Directions
Your answer must consist solely of the number of lines that contain the word "from".

========================

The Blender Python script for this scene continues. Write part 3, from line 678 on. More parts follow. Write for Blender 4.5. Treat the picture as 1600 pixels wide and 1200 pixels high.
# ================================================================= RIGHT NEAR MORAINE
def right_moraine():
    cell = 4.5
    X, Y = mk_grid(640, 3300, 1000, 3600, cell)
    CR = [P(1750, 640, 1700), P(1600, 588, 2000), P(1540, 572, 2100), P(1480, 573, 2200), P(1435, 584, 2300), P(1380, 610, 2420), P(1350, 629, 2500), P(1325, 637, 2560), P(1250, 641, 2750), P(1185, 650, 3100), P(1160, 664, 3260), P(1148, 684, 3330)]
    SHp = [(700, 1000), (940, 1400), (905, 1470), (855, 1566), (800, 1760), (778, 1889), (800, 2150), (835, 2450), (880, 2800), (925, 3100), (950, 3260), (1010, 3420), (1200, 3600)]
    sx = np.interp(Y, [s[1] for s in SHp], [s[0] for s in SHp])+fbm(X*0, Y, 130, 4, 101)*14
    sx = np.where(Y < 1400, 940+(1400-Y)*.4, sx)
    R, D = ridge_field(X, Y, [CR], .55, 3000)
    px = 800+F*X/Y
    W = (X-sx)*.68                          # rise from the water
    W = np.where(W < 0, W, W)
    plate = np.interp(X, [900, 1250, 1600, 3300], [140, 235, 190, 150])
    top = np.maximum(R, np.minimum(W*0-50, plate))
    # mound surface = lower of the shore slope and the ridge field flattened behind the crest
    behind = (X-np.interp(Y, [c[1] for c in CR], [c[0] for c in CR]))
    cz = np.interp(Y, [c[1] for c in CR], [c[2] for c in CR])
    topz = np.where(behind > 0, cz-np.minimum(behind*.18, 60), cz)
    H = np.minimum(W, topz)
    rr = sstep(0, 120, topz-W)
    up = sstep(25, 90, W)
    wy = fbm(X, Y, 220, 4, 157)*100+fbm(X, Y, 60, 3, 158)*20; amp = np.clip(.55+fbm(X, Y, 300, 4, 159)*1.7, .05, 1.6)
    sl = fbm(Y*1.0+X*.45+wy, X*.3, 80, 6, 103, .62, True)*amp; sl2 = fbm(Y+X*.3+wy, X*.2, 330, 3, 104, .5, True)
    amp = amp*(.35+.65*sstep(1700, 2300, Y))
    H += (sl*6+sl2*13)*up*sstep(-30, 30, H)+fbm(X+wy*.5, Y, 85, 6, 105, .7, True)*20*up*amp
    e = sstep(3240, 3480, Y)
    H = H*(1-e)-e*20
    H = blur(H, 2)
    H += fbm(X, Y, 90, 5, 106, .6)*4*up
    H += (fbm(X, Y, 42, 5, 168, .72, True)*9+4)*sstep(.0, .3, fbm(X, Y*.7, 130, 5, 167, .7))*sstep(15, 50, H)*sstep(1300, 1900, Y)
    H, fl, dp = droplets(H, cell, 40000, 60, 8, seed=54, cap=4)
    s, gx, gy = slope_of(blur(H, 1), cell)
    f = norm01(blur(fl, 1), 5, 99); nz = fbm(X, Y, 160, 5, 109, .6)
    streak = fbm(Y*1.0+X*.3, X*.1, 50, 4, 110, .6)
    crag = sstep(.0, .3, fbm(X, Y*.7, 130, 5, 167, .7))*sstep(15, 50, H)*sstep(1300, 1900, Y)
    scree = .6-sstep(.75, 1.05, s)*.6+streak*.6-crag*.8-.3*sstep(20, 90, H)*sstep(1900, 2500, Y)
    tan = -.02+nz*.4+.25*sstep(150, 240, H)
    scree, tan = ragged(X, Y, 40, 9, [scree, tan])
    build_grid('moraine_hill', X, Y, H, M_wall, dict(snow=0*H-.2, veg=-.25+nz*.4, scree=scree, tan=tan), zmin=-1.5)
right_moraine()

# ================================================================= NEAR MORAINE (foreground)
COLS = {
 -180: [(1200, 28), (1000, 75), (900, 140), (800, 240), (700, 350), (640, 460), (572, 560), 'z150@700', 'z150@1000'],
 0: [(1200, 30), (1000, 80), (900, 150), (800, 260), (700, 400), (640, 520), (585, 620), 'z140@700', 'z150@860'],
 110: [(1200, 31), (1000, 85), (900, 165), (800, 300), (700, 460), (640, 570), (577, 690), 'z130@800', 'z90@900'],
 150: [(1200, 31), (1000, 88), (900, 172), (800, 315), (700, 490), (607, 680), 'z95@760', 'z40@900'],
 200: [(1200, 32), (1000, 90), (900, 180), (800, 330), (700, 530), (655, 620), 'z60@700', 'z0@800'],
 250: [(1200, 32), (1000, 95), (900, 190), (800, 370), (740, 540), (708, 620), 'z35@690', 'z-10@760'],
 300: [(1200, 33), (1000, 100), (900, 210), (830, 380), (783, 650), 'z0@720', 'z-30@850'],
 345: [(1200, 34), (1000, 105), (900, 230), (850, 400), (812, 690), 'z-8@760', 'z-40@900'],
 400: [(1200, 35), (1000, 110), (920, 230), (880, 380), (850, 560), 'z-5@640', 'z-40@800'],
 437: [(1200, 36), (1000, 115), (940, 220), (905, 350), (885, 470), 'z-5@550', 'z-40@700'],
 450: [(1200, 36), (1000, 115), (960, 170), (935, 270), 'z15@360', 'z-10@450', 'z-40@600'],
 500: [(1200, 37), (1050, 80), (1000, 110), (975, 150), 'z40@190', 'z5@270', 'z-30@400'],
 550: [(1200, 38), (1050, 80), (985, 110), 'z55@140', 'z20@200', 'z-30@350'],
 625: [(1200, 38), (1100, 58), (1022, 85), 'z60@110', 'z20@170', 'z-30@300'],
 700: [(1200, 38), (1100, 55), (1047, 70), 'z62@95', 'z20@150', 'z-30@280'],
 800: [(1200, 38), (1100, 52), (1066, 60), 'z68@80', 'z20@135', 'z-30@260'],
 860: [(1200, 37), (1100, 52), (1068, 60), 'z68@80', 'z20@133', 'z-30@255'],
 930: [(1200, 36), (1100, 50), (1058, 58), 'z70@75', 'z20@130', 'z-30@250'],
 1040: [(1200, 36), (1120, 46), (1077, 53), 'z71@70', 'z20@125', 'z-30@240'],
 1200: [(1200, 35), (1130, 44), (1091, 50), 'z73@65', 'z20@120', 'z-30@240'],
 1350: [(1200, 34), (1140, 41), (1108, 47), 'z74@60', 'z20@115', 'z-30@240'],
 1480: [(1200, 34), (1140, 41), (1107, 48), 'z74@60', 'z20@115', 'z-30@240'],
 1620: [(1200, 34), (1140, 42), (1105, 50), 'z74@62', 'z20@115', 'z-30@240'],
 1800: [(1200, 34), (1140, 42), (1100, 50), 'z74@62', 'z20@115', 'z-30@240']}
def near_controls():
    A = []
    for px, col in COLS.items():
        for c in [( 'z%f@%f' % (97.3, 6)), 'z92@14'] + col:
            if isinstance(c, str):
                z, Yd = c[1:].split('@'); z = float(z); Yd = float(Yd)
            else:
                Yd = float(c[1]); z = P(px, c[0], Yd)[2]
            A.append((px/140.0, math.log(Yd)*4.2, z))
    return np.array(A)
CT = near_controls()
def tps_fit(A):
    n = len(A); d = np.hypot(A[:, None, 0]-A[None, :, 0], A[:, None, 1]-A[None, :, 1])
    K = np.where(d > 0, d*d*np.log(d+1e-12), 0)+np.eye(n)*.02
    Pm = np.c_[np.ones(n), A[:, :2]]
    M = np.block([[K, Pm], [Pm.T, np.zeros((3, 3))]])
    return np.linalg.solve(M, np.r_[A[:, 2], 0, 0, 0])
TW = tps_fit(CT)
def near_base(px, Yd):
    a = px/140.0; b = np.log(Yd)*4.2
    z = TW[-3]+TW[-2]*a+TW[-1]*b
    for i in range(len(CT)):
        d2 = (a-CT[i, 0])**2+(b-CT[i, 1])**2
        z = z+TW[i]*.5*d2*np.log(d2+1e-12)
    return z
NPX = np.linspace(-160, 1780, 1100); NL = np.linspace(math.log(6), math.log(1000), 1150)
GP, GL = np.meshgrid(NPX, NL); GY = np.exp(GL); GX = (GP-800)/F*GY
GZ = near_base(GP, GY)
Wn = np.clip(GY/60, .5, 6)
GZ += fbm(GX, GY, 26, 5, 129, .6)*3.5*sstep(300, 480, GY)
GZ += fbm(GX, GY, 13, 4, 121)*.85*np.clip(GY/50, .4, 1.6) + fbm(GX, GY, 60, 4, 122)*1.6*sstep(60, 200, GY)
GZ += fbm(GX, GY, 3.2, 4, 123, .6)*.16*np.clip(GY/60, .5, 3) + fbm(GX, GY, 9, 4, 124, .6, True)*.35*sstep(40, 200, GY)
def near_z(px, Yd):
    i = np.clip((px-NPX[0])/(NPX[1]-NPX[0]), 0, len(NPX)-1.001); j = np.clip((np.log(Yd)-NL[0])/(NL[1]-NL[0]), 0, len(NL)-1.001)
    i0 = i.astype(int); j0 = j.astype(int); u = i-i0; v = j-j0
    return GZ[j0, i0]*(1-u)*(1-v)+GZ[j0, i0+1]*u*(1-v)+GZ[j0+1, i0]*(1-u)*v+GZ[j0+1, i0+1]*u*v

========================

Response below
2